= GOAL =
Look through the data for the string "parts". Copy every line where it is found.

= RECORD EXCERPTS =

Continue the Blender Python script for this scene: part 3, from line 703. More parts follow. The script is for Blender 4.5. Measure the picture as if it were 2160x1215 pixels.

---

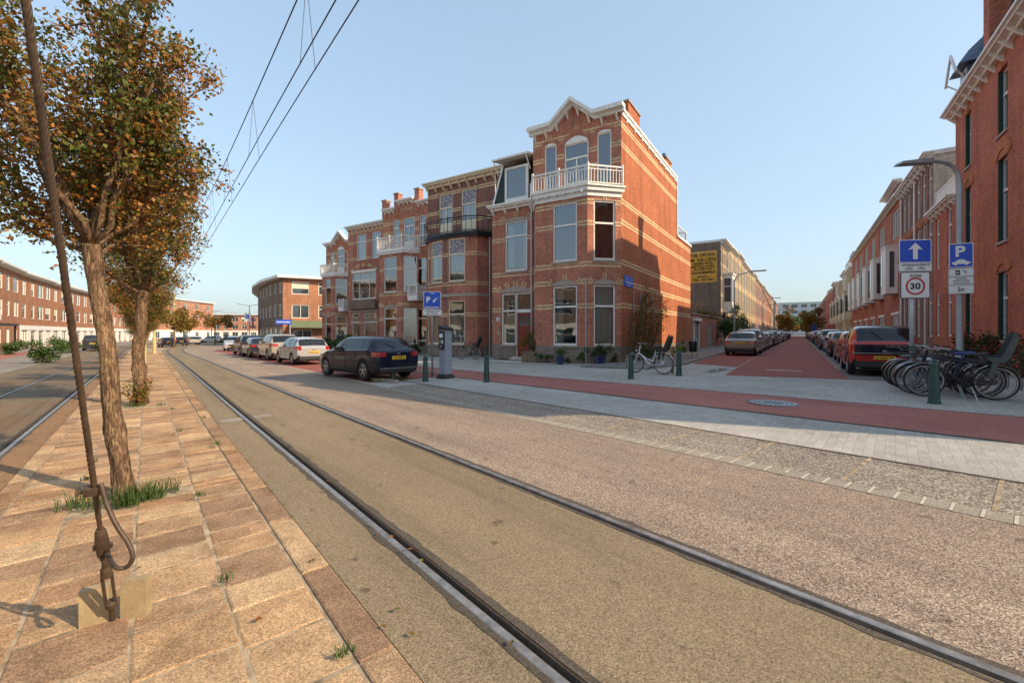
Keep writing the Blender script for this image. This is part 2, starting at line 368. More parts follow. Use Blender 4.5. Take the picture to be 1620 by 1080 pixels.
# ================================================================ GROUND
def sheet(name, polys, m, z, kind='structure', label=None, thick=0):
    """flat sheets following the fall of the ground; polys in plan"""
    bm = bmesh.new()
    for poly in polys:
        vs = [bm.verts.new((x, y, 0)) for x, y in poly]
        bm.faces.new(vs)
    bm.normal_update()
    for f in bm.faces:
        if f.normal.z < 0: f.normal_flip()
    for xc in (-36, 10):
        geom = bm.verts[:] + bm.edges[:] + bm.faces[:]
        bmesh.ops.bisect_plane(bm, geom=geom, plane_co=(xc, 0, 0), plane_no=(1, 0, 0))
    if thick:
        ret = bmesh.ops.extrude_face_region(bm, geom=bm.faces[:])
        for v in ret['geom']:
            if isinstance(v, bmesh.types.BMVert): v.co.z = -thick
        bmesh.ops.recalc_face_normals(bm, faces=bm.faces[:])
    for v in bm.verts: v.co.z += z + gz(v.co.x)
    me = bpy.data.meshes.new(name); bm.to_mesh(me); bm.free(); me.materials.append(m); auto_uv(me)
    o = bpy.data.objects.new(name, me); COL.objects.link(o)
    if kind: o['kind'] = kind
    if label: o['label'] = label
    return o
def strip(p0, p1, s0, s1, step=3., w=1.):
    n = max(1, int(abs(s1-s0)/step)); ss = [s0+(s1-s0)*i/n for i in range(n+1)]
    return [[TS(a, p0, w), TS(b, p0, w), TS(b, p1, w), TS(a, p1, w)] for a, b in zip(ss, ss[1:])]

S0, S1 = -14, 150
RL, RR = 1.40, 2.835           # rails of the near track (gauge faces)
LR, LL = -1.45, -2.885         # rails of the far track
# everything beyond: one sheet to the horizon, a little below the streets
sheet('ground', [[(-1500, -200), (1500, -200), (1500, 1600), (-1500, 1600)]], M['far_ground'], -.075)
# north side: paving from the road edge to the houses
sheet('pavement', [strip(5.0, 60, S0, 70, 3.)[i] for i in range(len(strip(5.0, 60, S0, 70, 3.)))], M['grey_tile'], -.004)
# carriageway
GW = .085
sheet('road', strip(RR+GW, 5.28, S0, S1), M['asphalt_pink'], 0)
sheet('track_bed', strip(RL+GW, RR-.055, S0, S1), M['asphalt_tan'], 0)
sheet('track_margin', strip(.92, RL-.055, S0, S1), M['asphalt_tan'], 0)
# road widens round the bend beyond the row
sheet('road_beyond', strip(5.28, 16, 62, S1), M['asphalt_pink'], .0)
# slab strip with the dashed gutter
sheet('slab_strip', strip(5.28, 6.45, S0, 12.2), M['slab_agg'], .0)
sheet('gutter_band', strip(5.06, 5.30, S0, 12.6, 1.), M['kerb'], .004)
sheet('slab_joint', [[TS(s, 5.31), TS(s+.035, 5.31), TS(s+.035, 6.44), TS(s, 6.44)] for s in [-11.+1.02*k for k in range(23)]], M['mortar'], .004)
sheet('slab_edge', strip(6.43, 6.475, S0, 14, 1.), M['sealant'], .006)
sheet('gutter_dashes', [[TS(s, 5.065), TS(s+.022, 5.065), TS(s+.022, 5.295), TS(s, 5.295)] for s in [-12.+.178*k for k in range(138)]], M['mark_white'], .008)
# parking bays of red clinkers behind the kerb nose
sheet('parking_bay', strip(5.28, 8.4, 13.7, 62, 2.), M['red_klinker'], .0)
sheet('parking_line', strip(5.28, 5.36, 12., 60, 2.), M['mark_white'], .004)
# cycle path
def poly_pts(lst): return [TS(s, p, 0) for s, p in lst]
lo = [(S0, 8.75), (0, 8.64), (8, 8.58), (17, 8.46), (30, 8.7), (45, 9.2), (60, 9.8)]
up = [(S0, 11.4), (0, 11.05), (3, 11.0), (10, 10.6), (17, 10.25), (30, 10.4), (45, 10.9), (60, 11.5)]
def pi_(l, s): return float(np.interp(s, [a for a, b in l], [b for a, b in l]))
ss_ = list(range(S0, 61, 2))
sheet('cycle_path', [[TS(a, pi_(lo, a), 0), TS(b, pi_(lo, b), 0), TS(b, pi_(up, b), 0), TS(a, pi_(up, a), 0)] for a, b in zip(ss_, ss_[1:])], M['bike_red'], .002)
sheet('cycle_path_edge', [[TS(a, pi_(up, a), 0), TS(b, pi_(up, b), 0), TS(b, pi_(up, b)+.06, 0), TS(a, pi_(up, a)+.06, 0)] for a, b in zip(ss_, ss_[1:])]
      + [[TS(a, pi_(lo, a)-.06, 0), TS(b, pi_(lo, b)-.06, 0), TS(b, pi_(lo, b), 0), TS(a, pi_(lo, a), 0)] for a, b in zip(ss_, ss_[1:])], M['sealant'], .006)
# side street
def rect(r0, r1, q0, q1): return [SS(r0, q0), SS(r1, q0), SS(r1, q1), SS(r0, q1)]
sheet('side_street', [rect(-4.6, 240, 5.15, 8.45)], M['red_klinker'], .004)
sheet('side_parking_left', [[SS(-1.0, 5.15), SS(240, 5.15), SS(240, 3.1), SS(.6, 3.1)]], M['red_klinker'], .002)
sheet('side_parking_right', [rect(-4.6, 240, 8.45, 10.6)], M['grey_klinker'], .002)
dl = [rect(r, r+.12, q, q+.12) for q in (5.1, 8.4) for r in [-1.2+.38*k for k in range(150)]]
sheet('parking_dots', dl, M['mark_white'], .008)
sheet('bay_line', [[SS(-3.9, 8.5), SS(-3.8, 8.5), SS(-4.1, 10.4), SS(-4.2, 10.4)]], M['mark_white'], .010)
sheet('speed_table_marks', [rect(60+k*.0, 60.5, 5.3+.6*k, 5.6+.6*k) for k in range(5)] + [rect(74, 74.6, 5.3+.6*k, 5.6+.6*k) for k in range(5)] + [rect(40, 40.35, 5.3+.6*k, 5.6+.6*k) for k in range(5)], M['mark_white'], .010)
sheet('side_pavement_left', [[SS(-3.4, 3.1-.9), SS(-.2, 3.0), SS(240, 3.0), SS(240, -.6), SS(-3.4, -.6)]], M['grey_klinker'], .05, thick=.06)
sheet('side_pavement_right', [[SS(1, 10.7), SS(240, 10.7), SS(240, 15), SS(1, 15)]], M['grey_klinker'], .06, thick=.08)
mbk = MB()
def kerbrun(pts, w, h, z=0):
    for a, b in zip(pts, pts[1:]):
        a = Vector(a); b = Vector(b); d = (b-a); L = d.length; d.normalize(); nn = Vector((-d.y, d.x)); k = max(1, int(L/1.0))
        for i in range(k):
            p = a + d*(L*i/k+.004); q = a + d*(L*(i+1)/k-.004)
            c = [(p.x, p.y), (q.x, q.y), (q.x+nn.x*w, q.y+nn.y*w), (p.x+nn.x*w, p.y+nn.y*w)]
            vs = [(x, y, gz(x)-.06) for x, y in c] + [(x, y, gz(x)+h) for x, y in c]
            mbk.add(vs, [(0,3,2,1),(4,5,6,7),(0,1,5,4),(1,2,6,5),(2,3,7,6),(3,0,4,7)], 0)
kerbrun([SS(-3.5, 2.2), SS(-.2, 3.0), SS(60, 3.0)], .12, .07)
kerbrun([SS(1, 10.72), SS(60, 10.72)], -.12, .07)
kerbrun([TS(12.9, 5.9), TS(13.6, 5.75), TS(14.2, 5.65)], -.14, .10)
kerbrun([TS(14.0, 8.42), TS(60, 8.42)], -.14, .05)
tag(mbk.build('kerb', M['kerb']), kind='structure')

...

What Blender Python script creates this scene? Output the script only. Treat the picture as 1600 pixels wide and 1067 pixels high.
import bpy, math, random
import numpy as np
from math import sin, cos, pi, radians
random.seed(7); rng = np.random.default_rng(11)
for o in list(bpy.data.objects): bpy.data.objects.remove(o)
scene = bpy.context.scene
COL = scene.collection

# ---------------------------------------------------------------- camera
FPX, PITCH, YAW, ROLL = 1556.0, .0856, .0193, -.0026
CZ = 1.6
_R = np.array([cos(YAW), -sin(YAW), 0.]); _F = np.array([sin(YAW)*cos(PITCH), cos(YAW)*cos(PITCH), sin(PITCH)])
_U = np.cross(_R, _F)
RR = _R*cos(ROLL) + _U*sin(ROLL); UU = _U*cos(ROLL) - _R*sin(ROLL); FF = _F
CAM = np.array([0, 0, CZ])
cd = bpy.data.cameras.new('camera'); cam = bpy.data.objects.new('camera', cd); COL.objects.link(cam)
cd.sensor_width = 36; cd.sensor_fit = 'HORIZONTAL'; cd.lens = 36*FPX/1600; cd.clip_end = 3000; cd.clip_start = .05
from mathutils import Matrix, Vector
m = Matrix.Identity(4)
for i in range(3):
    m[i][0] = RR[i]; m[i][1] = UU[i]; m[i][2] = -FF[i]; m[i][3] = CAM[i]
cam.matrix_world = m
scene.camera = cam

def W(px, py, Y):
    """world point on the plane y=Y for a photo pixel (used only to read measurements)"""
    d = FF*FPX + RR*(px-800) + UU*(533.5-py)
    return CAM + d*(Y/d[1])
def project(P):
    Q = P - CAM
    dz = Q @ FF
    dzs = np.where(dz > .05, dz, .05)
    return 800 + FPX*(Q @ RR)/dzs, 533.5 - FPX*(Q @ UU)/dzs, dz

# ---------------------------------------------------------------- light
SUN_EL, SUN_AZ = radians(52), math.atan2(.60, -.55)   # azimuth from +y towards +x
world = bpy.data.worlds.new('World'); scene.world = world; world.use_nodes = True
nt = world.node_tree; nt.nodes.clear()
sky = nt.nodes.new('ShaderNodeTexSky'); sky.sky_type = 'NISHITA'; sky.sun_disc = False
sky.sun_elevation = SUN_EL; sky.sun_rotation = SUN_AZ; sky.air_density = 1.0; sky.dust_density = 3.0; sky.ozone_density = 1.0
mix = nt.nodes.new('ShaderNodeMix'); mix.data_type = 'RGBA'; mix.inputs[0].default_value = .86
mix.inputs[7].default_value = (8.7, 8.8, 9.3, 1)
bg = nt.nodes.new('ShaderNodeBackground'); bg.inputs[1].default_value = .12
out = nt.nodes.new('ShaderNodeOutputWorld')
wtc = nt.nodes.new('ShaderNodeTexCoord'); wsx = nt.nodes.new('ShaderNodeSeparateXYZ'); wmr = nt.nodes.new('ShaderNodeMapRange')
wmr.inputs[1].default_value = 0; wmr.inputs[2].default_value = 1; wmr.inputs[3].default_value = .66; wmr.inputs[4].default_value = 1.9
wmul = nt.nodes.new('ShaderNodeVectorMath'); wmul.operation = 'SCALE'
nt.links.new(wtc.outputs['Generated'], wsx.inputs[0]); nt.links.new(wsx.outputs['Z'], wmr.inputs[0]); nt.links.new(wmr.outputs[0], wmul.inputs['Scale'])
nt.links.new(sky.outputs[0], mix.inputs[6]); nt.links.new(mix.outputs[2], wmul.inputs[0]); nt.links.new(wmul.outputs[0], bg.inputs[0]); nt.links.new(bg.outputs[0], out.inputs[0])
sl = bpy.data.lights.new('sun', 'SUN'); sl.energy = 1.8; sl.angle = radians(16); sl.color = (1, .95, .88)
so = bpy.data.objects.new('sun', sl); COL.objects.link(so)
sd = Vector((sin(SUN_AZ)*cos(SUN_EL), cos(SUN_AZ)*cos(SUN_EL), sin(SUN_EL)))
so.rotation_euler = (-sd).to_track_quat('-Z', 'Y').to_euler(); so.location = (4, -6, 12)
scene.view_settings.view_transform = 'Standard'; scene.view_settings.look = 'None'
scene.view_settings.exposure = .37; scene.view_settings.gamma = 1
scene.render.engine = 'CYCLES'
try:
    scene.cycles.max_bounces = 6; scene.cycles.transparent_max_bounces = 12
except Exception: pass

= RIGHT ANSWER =
Continue the Blender Python script for this scene: part 3, from line 703. More parts follow. The script is for Blender 4.5. Measure the picture as if it were 2160x1215 pixels.
Keep writing the Blender script for this image. This is part 2, starting at line 368. More parts follow. Use Blender 4.5. Take the picture to be 1620 by 1080 pixels.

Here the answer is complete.